═══ Data lines

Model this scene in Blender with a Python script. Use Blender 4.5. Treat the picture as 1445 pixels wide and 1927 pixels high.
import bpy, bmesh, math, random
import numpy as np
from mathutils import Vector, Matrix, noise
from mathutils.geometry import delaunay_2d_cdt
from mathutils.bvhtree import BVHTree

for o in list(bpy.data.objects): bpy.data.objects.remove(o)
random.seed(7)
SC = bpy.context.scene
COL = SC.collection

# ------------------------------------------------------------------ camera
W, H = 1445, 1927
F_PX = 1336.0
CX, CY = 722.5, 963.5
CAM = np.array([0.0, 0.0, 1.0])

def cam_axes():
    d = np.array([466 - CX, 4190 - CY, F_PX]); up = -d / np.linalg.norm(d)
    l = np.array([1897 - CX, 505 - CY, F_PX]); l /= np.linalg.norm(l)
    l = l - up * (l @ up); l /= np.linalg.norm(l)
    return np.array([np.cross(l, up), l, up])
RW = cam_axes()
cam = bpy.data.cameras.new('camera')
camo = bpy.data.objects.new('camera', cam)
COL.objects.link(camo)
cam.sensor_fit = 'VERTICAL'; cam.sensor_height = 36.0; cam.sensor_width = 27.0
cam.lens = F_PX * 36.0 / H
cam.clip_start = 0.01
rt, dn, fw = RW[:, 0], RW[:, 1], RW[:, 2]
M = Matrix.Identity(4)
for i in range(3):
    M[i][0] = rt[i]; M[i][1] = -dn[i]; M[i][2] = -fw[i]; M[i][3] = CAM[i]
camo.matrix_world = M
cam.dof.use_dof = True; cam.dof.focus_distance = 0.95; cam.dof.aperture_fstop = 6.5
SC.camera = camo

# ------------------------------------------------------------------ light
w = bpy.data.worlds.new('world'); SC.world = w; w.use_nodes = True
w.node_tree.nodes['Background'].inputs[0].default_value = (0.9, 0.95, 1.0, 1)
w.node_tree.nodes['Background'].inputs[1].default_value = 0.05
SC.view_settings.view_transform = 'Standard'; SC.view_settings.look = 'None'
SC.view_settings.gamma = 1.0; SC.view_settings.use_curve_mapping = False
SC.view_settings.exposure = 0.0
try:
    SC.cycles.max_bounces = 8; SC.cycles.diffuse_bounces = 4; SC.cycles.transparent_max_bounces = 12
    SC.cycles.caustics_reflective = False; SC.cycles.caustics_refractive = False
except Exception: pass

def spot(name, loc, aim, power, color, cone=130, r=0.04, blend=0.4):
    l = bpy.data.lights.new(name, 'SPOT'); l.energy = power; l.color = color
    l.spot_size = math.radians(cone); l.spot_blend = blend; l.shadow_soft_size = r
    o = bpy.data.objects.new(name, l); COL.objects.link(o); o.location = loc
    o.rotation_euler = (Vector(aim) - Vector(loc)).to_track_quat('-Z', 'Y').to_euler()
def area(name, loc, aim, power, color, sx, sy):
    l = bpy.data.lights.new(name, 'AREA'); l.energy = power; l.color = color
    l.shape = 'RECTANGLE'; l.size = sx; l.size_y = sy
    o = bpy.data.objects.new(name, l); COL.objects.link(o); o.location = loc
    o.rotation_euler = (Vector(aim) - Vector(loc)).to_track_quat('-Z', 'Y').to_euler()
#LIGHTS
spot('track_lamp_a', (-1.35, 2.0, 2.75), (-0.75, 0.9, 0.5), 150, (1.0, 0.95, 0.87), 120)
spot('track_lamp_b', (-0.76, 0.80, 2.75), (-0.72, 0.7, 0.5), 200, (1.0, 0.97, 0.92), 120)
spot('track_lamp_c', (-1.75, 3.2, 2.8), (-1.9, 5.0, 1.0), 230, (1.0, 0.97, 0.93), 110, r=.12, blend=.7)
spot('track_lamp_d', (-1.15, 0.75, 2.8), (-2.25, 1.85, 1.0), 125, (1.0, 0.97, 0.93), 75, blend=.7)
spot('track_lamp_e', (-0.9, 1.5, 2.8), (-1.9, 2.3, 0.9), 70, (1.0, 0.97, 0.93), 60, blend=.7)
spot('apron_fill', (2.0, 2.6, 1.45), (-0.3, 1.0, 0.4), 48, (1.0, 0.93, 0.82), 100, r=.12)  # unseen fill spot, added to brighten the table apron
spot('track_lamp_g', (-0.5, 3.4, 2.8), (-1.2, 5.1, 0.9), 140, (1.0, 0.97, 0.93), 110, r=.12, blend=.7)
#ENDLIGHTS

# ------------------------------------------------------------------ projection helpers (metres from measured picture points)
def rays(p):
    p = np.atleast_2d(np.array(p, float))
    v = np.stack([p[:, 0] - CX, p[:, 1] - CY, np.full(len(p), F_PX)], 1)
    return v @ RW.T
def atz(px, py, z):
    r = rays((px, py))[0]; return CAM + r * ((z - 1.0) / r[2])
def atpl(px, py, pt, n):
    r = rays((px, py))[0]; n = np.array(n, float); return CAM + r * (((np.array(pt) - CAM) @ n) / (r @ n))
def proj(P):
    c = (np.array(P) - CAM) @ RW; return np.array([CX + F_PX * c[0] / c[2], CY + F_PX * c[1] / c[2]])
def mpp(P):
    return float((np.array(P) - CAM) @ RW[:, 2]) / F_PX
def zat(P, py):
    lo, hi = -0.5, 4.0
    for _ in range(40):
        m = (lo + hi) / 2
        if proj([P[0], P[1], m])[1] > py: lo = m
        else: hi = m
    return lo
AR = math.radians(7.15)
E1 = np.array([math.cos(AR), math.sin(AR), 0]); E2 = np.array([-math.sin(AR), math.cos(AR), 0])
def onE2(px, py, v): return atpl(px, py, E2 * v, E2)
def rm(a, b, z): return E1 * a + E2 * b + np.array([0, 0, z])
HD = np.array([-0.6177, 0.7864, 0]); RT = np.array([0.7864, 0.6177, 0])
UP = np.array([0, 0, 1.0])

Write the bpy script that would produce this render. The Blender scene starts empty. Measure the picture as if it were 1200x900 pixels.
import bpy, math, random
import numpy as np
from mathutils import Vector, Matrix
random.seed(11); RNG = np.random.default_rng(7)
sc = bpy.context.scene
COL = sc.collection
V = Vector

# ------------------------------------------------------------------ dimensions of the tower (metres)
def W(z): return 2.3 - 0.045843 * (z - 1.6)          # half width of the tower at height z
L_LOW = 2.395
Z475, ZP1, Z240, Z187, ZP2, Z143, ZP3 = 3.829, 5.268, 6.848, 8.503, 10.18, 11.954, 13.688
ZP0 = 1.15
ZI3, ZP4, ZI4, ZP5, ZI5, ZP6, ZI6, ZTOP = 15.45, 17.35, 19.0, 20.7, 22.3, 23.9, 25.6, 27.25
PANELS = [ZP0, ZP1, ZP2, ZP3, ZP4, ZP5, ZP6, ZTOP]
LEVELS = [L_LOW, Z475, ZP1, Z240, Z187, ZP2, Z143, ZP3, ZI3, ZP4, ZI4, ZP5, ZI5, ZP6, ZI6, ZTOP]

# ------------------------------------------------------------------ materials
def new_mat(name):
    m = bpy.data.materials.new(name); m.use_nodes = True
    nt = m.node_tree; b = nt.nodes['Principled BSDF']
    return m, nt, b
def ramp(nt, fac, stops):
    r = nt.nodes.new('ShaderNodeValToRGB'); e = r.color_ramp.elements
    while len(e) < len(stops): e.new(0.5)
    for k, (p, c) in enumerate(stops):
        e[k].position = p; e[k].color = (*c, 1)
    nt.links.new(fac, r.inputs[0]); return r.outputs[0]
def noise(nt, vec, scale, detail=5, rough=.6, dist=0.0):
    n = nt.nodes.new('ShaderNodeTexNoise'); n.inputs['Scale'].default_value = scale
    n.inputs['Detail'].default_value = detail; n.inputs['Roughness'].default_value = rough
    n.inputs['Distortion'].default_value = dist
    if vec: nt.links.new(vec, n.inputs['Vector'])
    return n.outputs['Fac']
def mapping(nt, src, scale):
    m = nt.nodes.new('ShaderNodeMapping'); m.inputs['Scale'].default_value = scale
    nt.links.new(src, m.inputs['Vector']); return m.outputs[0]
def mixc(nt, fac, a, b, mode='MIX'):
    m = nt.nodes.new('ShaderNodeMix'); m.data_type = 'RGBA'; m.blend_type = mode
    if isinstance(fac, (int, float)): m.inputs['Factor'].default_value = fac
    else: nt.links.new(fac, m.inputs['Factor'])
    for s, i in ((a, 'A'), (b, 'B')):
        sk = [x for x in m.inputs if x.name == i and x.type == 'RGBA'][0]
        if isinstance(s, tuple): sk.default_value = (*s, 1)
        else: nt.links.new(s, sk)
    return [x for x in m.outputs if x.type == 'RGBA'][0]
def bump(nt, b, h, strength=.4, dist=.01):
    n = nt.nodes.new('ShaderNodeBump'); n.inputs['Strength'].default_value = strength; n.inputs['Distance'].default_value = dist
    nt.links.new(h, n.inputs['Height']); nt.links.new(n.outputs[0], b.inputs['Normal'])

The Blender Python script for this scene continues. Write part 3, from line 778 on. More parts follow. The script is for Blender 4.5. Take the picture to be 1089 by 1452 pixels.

══════

■ Short exercise
Beginning with the line that contains "Write the bpy" and ending with the line that contains "ZP6, ZI6, ZTOP]", repeat exactly those lines and no others.

■ Task output
Write the bpy script that would produce this render. The Blender scene starts empty. Measure the picture as if it were 1200x900 pixels.
import bpy, math, random
import numpy as np
from mathutils import Vector, Matrix
random.seed(11); RNG = np.random.default_rng(7)
sc = bpy.context.scene
COL = sc.collection
V = Vector

# ------------------------------------------------------------------ dimensions of the tower (metres)
def W(z): return 2.3 - 0.045843 * (z - 1.6)          # half width of the tower at height z
L_LOW = 2.395
Z475, ZP1, Z240, Z187, ZP2, Z143, ZP3 = 3.829, 5.268, 6.848, 8.503, 10.18, 11.954, 13.688
ZP0 = 1.15
ZI3, ZP4, ZI4, ZP5, ZI5, ZP6, ZI6, ZTOP = 15.45, 17.35, 19.0, 20.7, 22.3, 23.9, 25.6, 27.25
PANELS = [ZP0, ZP1, ZP2, ZP3, ZP4, ZP5, ZP6, ZTOP]
LEVELS = [L_LOW, Z475, ZP1, Z240, Z187, ZP2, Z143, ZP3, ZI3, ZP4, ZI4, ZP5, ZI5, ZP6, ZI6, ZTOP]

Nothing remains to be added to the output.